Financial markets are a mirror to the real economy. They are a consequence of the real economy and have a profound effect on what the real economy does. Speculation is at the heart of the financial markets. No mechanism for price discovery can work without an element of speculation as its basic mechanism. There has always been a realisation that excessive speculation is bad for the markets and results in less than optimal, distorted prices.  However, efforts to distinguish between healthy speculation from its price-distorting cousin have proved exceedingly difficult. As a result, the regulatory pendulum has tended to swing from one extreme to the other with changing fortunes in the financial markets. In the process it exaggerates the boom bust cycles inherent in financial markets.

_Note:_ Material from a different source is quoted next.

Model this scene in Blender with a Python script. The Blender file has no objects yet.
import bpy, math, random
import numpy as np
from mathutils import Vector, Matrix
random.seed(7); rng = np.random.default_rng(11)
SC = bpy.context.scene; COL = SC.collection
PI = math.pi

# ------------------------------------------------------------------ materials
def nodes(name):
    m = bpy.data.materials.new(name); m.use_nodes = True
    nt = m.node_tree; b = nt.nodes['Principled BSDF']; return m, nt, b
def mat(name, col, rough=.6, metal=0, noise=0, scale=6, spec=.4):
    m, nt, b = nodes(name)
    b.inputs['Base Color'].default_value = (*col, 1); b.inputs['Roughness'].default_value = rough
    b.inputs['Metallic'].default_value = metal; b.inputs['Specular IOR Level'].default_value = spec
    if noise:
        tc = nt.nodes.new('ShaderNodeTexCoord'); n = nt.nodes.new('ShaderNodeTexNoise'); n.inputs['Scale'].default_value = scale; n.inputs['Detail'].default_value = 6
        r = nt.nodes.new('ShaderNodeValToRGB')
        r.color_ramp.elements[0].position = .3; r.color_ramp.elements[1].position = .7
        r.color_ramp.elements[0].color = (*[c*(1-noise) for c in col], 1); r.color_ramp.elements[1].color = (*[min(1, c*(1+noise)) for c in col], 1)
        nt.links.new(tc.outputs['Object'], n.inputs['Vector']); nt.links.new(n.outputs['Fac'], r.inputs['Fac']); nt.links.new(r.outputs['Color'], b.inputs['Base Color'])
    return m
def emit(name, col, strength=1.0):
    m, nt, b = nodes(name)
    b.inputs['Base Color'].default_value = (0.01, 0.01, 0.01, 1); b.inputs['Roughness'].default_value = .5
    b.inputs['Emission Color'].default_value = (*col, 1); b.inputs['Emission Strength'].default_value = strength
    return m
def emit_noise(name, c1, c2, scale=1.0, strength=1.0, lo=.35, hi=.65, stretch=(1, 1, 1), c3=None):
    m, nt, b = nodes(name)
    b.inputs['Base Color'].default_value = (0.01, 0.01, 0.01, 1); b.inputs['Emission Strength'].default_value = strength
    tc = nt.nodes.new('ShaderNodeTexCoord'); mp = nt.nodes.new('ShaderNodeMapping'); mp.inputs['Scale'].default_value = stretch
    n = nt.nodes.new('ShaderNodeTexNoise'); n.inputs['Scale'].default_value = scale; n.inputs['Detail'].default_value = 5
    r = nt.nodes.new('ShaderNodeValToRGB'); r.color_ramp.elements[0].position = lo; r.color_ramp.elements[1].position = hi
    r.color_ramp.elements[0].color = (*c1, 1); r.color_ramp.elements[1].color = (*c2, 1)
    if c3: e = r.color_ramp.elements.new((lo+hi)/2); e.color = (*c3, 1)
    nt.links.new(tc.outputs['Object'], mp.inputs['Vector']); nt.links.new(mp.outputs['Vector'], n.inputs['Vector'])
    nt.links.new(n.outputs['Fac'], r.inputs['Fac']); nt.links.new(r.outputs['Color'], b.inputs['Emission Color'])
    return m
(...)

The paper by Posner and Weyl does seminal work in laying out the conceptual basis for distinguishing the good sort of speculation from the bad with a clearly defined set of criterion. An expert regulatory body working with these tools could easily weed out products, which are nothing but vehicles for gambling, while retaining those that contribute towards efficiency in the real economy. The authors have chosen not to focus on the absence of a clearinghouse for all derivatives traded in markets, especially the over-the-counter market, which allows bankers to escape regulatory scrutiny and margining provisions.

That aspect, while relevant to the regulation of derivatives, was clearly not the focus of this paper. Nevertheless, I don't think any regulation of the derivatives market could work without a strong mandatory clearing mechanism that provides raw data on exposure and use to regulators in policing the markets for misuse and containing associated credit, market and other risks. Perhaps the authors themselves would not insist on prior scrutiny of products by regulators if such a clearing mechanism were in place. 

Posner and Weyl's paper is truly ground-breaking, on par with the Black-Scholes-Merton model that set off the derivatives revolution. What's more, it is easily accessible free of esoteric mathematics. If it reignites interest in derivatives regulation after the Dodd-Frank Act fiasco, so much the better.